- The Washington Times - Friday, April 21, 2023

Justice Clarence Thomas sent a warning shot across the bow of the expansive administrative state in a recent opinion suggesting it was time the court upend the litany of agencies that act as quasi-judges and slap fines or other penalties on people with only an abbreviated chance for regular judges to get involved.

The Securities and Exchange Commission and the Federal Trade Commission both claim such powers, and Justice Thomas said the two agencies go well beyond what the founders of the country envisioned.

“I have grave doubts about the constitutional propriety of Congress vesting administrative agencies with primary authority to adjudicate core private rights with only deferential judicial review on the back end,” Justice Thomas wrote. 

His opinion came as part of a ruling on a technical jurisdiction issue involving the SEC and FTC, in a case known as Axon Enterprise Inc. v. Federal Trade Commission.

In an unanimous decision, the justices said that plaintiffs can go directly to the regular courts if they want to challenge the way the agencies are set up under the Constitution.

The agencies had argued that any challenge must first go through their own administrative process. But Justice Elena Kagan, delivering the court’s opinion, said the administration process is for arguing over technical matters within an agency’s area of expertise, such as stocks for the SEC or consumer protection actions in the case of the FTC.

But questions about constitutionality can always go directly to the regular courts, she said.

“The question presented is whether the district courts have jurisdiction to hear those suits — and so to resolve the parties’ constitutional challenges to the Commissions’ structure. The answer is yes,” she wrote.

She sent the SEC and FTC cases back to lower courts for more action.

Justice Thomas concurred, but he said the court must soon answer the big questions the cases teed up.

He said agencies have aggrandized too much power to themselves when they seek to be both prosecutor and judge, through what’s known as administrative law judges. ALJs issue binding rulings on cases that come before the agencies.

Under current practice, the regular courts, also known as Article III courts because of their place in the Constitution, defer too much power to ALJs, said Justice Thomas. For example, Article III judges defer to fact-gathering and evidence done in the course of the administrative law proceeding when cases emerge from the agencies.

He said that has helped the FTC go undefeated in administrative cases over 25 years.

But he said Americans’ rights are being trampled by short-circuiting the usual Article III court review process. He said the court should eagerly accept an “appropriate” case where those big questions can be answered.
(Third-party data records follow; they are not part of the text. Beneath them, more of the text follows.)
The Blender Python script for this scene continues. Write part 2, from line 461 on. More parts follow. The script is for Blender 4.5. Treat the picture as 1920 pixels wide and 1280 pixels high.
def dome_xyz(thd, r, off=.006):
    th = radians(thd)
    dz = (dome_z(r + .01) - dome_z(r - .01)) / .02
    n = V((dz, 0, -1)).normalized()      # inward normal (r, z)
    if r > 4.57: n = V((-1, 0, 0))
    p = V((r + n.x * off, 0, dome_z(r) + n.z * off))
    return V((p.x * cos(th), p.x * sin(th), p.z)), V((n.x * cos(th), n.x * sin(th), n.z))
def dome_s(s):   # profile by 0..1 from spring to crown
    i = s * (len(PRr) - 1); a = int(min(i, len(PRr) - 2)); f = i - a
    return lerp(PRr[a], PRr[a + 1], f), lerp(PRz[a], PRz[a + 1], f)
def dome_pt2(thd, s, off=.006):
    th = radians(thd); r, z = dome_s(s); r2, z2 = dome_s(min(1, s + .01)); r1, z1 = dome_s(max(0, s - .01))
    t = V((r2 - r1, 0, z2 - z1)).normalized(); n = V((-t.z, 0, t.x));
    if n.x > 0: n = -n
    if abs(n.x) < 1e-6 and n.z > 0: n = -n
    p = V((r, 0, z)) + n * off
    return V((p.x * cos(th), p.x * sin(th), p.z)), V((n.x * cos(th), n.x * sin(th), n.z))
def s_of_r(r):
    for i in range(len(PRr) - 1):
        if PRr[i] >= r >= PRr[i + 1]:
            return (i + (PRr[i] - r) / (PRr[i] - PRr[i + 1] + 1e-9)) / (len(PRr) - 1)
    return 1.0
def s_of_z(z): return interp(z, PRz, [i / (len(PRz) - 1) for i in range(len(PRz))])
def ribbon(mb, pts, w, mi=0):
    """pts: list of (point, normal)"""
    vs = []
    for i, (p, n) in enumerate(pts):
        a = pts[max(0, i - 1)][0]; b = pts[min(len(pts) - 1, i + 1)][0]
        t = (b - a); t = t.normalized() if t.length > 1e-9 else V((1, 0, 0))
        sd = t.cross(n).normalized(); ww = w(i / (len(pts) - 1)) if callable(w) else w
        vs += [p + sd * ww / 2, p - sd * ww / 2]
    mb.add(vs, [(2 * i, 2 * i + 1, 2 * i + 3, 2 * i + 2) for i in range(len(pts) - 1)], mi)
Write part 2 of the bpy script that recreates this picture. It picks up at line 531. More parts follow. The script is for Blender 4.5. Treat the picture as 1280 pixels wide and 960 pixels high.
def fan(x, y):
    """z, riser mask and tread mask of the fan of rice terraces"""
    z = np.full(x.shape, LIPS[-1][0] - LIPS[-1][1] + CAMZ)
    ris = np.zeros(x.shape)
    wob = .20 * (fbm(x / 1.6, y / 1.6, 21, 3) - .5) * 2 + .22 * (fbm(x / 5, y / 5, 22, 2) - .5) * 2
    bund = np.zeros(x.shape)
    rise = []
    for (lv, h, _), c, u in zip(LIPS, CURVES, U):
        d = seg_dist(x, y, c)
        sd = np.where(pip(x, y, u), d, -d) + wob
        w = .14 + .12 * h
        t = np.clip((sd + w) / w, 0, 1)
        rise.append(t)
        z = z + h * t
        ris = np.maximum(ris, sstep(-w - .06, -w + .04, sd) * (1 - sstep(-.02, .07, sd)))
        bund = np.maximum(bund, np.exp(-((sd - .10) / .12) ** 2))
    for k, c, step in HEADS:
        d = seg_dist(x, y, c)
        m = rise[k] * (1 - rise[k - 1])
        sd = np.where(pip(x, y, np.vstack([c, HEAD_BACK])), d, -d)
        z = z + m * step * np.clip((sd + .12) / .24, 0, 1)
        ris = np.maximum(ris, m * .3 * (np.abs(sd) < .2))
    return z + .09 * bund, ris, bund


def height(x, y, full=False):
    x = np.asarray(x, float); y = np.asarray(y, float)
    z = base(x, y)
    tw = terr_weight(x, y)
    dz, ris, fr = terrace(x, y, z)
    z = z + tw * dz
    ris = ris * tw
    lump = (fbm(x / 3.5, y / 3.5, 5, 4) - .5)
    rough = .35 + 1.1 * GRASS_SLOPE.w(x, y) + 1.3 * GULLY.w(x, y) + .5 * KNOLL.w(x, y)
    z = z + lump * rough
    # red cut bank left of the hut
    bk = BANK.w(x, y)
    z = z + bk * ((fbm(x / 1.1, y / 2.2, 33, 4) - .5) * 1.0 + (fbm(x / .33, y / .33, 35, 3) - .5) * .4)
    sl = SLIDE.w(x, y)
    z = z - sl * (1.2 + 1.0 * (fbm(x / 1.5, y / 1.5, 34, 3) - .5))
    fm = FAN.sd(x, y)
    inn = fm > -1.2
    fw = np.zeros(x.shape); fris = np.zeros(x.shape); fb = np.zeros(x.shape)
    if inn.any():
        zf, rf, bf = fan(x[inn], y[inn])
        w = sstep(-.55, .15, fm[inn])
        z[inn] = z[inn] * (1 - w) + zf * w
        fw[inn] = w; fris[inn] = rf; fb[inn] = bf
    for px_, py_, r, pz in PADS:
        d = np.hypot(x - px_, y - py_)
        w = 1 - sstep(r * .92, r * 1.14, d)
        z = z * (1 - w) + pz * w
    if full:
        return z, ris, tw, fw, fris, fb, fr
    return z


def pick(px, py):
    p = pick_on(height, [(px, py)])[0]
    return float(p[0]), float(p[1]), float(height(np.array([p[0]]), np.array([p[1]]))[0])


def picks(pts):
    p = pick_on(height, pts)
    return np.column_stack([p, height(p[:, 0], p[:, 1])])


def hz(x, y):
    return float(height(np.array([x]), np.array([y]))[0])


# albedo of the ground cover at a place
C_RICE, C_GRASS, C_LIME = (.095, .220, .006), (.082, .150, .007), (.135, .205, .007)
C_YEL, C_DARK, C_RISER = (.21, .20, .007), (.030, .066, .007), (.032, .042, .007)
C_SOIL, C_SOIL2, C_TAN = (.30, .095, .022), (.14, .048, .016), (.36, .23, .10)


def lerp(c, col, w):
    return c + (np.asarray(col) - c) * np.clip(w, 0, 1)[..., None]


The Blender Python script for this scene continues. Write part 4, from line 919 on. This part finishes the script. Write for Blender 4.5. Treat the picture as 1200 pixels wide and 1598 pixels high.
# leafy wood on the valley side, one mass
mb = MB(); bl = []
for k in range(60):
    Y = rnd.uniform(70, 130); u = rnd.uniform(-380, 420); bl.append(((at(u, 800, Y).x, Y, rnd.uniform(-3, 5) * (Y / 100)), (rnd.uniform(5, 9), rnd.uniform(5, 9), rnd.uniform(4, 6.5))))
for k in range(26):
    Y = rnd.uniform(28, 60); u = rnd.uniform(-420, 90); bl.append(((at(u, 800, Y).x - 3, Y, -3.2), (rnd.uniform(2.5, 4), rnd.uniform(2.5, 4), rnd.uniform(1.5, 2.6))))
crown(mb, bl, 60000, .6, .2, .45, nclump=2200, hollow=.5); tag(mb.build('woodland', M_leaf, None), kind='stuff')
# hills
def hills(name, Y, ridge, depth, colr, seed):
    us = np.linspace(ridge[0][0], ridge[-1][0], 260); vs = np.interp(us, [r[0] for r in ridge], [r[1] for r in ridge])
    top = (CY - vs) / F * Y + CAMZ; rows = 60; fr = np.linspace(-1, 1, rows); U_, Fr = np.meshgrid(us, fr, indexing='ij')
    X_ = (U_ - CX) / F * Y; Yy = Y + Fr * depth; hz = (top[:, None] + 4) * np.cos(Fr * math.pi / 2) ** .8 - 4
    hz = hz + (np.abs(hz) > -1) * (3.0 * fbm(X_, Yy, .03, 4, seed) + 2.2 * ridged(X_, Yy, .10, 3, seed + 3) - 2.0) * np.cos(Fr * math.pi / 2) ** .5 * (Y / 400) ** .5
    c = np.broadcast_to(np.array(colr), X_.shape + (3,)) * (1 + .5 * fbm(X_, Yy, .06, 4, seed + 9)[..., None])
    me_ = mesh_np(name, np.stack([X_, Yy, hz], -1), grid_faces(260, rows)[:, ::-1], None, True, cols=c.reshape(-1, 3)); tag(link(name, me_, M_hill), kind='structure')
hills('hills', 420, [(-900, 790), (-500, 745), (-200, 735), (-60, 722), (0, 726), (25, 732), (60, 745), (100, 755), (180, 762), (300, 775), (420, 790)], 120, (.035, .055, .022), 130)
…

“The rights at issue in these cases appear to be core private rights that must be adjudicated by Article III courts,” he said.

Legal experts viewed Justice Thomas’ opinion as part of a broader attempt by some conservative scholars to rein in administrative agencies’ power.

“Justice Thomas’ concurrence does not bode well for the regulatory state. If he can gain a majority of justices to his viewpoint, you could see administrative courts topple one by one,” said Jack Yoskowitz, a partner at Seward & Kissel LLP.

Indeed, the court has one test already pending in a case challenging the Consumer Financial Protection Bureau, a creation of President Obama and congressional Democrats in the wake of the 2008 Wall Street chaos.

That case challenges the structure of the CFPB, which was given the ability to set its budget independently of Congress. The goal was to shield it from the political branches.

Mr. Yoskowitz said the court’s decisions this month suggest the CFPB could be in trouble.

“The unanimous decision shows the continued and unbridled hostility of the Court against administrative proceedings and perhaps the regulatory state in general,” he said. “The CFPB is certainly not going to receive any deference and if Justice Thomas can sway a majority to see his viewpoint, I think the CFPB could lose its appeal and Congress would be sent back to the drawing board on the funding issue.”

The CFPB also has its own administrative law system, and the agency took steps last year to shore up its ability to prevail in those cases.

Dustin Nofziger, a lawyer with Pryor Cashman LLP, said that could indicate the agency is getting ready to use the administrative process more often. 

But he said they should keep an eye on where the high court is headed.

“But now the situation after this Axon case is if the CFPB brought an administrative proceeding against you, you would immediately go into court and seek relief on the basis that the agency is unconstitutionally funded,” he said. “You have a really good chance at stopping the administrative proceeding in its tracks.”

Correction: A previous version of this story incorrectly reported Justice Elena Kagan’s first name.